Many parents would not want their children to be without their phones, for reasons of safety. This is of course a perfectly understandable point of view: I would not want my child to be in a situation where, should they need assistance, they were unable to contact me. I cannot imagine such a situation occurring in a classroom during a lesson though, where a teacher will be present, and they will surrounded by their peers in an environment - one certainly hopes - of study and learning.

I part company with those who think their children must have their phones with them always, wherever they are. To me this view portrays the mobile signal as a kind of invisible tether, a second umbilical cord, never to be cut, lest their child be lost forever. A few hours away from their phones might even be a relief for them schoolchildren - and it will certainly let their teachers get on with their job with greater ease.

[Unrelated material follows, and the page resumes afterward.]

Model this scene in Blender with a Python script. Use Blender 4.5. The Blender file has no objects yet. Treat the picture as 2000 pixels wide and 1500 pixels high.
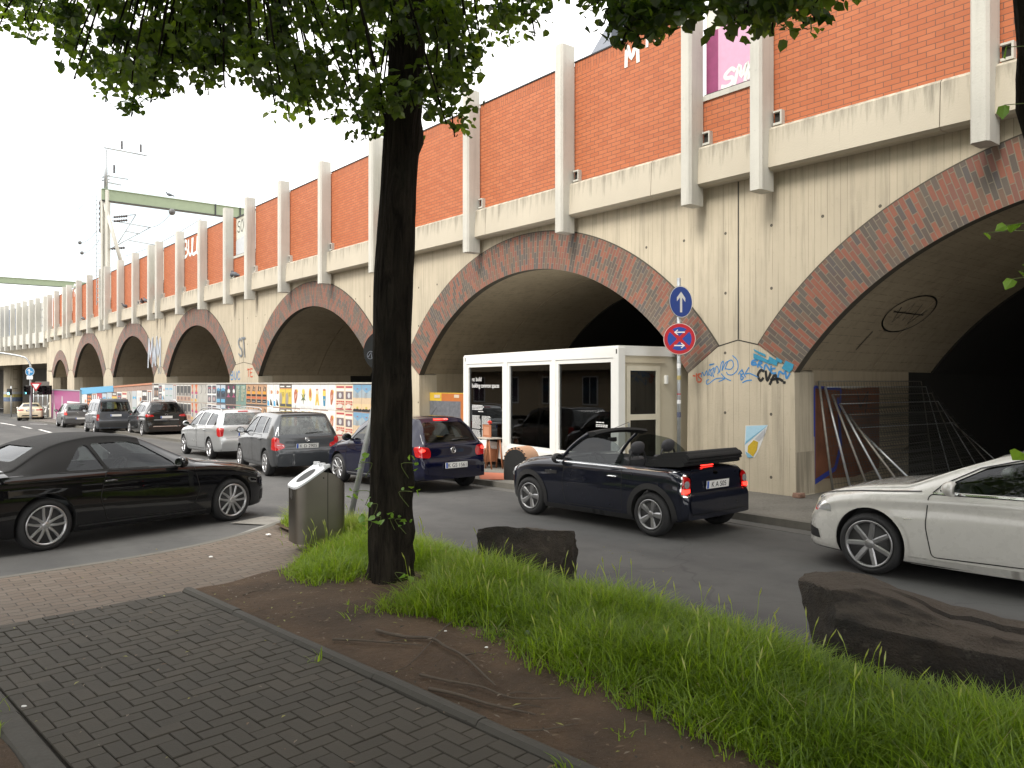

Allowing children to use their phones during breaks - that I can certainly concede to; but I really don`t know why they must be to hand during lessons. If a parent needs to contact their child they need only phone the school, who will of course know which class they are in; and if a pupil has an urgent reason to communicate with someone during a lesson, the teacher could briefly return their phone to them. We are fast becoming a nation of people addicted to their phones - nomophobes, yes, there`s even a word for it! If adults cannot look away from their screens, having picked up the habit relatively late in their lives, how strong will the addiction be for children, who are getting hooked at such a young and impressionable age? A few hours away from their phones will, in my view, make children more attentive in classes, and enable teachers to do their jobs with fewer interruptions. We shall have to see if the UK adopts a more Francophile approach in regard to where and when phone use is permitted in schools - but with the channel seeming to widen every day as we become politically ever more distant from Europe, the latest ringtones are unlikely to be banished from the classrooms anytime soon.